I started to write about how I'm having trouble sleeping, which would have segued neatly into the repetitive thought patterns I'm having about A) ending my relationship, B) hating the neatly twisted, lingering what-if with el sótano, C) the impending doom of the beginning of the school year & how it's getting close, and D) the never ending fascination/wonder/tugging of the heartstrings surrounding the Obscure Object. .... and how one of my friends added fuel to the fire yesterday when she informed me that she'd overheard the Obscure Object talking about me. In a totally professional way, but, come on, she could have used 75+ other names/examples/ideas.

I almost just said WHY ME, but that would be a little pathetic, and I'm not playing that card.

I think happiness isn't a goal, it's that life is a journey, not a destination thing. But how could life be a destination? I'm not sure if I'd recognize happiness if it slapped me across the face. I wouldn't, actually, because I am happy, I just have piss-poor "luck in love" and continually end up with women who put on such tremendous airs to get me into their clutches, and then, then the pearly facade erodes and I'm left with a crippling pseudo-replica of whom I thought I was with. And then I get unhappy. Because it's not real. And things that are not real should be boundaried to staying in my head or on paper. So maybe I should not get into relationships until I've been dating someone for, oh I don't know, six years maybe. That should eradicate the possibility of discovering something, once latched into the Relationship, that is totally appalling and impossible to live with. But I guess not, because the Right People are forever evolving, changing, enhancing, and what you experience now is not what you will experience in eleven years. There is always more to learn, and room to grow.

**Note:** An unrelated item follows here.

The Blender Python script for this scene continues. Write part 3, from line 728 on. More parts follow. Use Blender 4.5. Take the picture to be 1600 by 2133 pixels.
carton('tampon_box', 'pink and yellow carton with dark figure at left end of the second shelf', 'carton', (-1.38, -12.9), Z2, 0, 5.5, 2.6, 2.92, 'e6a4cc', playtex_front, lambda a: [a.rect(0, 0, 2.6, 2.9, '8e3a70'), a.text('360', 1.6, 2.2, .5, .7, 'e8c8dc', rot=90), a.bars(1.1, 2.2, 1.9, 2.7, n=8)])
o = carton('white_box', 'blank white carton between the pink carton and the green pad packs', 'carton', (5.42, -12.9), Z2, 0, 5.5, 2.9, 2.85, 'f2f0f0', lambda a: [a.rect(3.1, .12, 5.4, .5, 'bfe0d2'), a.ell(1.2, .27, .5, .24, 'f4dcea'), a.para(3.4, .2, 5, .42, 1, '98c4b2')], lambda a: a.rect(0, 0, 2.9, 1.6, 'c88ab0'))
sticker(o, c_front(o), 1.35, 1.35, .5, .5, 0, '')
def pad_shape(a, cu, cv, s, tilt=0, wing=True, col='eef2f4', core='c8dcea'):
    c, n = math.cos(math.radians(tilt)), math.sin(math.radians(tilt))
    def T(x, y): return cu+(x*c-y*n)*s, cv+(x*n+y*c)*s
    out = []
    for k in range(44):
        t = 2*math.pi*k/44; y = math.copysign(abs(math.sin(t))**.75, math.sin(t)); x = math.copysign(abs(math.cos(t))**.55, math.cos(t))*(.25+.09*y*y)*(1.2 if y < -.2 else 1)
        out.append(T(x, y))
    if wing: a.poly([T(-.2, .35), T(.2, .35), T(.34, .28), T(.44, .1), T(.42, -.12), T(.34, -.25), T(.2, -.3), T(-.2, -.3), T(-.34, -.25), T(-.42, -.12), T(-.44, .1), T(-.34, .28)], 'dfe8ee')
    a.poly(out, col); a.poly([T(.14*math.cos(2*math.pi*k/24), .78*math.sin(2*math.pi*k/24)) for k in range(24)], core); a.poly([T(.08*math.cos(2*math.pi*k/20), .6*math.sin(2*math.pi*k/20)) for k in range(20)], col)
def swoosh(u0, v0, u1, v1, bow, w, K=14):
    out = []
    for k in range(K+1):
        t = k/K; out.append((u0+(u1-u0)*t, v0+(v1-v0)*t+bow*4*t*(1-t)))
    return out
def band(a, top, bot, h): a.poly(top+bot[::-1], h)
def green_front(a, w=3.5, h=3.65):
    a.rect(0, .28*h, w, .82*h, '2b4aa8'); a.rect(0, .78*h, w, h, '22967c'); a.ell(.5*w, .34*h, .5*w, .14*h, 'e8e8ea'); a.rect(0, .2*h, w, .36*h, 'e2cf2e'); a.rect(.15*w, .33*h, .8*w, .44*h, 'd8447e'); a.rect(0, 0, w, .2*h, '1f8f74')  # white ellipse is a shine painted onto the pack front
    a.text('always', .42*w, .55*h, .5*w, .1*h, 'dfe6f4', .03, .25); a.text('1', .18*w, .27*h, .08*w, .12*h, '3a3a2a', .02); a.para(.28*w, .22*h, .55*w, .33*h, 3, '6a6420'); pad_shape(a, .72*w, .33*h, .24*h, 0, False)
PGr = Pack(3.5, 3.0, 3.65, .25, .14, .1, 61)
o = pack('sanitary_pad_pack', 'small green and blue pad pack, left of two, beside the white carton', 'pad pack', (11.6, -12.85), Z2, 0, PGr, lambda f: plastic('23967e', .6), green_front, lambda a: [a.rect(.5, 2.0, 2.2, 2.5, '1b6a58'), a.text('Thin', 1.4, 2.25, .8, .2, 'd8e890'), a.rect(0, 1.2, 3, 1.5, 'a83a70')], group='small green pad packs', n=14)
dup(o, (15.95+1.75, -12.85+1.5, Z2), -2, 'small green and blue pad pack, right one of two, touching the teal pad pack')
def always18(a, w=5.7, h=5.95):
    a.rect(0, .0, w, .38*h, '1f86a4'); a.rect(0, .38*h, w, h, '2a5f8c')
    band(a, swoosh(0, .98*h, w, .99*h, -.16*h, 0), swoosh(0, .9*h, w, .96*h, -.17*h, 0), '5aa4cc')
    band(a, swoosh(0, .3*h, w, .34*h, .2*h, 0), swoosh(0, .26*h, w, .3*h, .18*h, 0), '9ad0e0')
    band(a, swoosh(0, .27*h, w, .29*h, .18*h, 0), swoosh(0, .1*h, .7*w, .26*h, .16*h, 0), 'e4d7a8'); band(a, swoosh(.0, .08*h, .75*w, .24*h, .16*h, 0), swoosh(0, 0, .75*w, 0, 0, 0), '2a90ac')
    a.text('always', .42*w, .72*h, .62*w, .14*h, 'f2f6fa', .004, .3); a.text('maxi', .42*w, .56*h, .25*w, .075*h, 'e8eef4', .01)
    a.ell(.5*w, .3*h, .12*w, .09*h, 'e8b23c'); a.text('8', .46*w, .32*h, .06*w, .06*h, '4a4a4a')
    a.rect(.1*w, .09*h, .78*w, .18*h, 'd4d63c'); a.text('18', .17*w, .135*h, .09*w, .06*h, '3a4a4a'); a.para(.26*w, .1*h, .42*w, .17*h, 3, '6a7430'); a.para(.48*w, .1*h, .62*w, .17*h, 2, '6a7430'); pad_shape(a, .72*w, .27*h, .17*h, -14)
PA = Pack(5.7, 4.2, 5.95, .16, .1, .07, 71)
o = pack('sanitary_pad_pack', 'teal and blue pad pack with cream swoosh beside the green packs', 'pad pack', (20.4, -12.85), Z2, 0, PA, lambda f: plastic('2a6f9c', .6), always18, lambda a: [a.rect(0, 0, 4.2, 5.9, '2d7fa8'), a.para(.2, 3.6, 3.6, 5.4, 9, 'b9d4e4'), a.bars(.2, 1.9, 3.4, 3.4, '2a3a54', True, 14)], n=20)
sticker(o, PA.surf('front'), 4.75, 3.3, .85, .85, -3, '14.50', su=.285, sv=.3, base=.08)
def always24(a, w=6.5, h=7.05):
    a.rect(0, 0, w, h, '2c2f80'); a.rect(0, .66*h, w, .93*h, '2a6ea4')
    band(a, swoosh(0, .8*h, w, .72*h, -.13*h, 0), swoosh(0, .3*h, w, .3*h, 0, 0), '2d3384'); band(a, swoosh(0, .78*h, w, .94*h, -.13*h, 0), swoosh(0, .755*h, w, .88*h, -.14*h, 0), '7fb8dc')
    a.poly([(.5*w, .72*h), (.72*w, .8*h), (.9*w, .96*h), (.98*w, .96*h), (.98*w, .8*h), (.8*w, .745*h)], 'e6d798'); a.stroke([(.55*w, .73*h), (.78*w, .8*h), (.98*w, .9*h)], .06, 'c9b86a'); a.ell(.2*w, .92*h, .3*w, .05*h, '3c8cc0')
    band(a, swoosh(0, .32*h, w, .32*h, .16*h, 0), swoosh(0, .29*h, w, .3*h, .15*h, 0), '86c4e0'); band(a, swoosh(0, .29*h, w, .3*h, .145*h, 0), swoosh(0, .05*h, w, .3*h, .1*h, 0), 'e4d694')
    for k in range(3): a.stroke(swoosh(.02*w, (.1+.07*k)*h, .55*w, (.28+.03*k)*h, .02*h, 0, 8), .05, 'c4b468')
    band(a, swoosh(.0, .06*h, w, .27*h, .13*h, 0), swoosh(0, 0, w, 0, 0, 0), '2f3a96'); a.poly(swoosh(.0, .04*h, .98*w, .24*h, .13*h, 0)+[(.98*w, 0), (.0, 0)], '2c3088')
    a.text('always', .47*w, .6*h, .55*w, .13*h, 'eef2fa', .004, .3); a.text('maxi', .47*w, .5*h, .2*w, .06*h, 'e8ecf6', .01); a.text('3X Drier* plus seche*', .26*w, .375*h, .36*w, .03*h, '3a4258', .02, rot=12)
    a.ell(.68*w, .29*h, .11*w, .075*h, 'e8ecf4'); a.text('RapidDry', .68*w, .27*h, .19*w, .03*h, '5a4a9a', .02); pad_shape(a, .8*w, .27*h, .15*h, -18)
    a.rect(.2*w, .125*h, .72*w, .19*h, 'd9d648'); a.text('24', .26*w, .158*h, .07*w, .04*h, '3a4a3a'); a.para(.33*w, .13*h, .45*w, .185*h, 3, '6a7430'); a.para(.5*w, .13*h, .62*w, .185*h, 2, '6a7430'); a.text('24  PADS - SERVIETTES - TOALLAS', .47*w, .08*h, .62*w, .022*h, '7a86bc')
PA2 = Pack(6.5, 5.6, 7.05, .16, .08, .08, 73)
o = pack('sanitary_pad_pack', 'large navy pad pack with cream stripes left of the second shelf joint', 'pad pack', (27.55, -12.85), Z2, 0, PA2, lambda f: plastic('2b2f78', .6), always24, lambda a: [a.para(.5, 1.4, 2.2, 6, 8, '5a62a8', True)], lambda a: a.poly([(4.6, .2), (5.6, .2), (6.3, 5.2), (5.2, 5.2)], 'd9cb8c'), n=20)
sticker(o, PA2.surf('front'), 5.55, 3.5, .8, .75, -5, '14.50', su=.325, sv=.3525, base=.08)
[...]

I think, then, that I simply want to be with someone who takes advantage of the room we have in which to grow. Because me + stagnance = disaster.

El sótano told me, back before she started calling me a Liar and getting all fired up about supposed inconsistencies, that she wanted to A) be with me, B) do good by me, and C) have me rub off my better qualities on her so that she could grow as a person. She actually didn't say (C) in those words, because she doesn't speak like that, ever, but she gave me (and our mutual friend) the impression that she wanted to become a better person, and that she wanted to grow. The thing is, as rehashed in discussion yesterday with said mutual friend, while el sótano has the capacity to do these things (we all do, I truly believe that, but the WILL is an entirely different force to reckon with), she won't. Because she is emotionally stunted, and she always gives up before she achieves something intrapersonal and self-beneficial. I don't doubt that she would like to be faithful to me, but we all know she has a very hard time with this because she is not the type who does committment well. And that's fine, but being honest about that is key. She talks a good game, but it's game. And I am a really poor loser when it comes to games.

I've got to rid myself of the illusion of perfection floating before me. It's out of reach, it's probably a blown-up escapist fantasy, and I might not even want it if/when I conquer it. I need to pull a Kelly Taylor and choose me. Because that is probably the only real solution.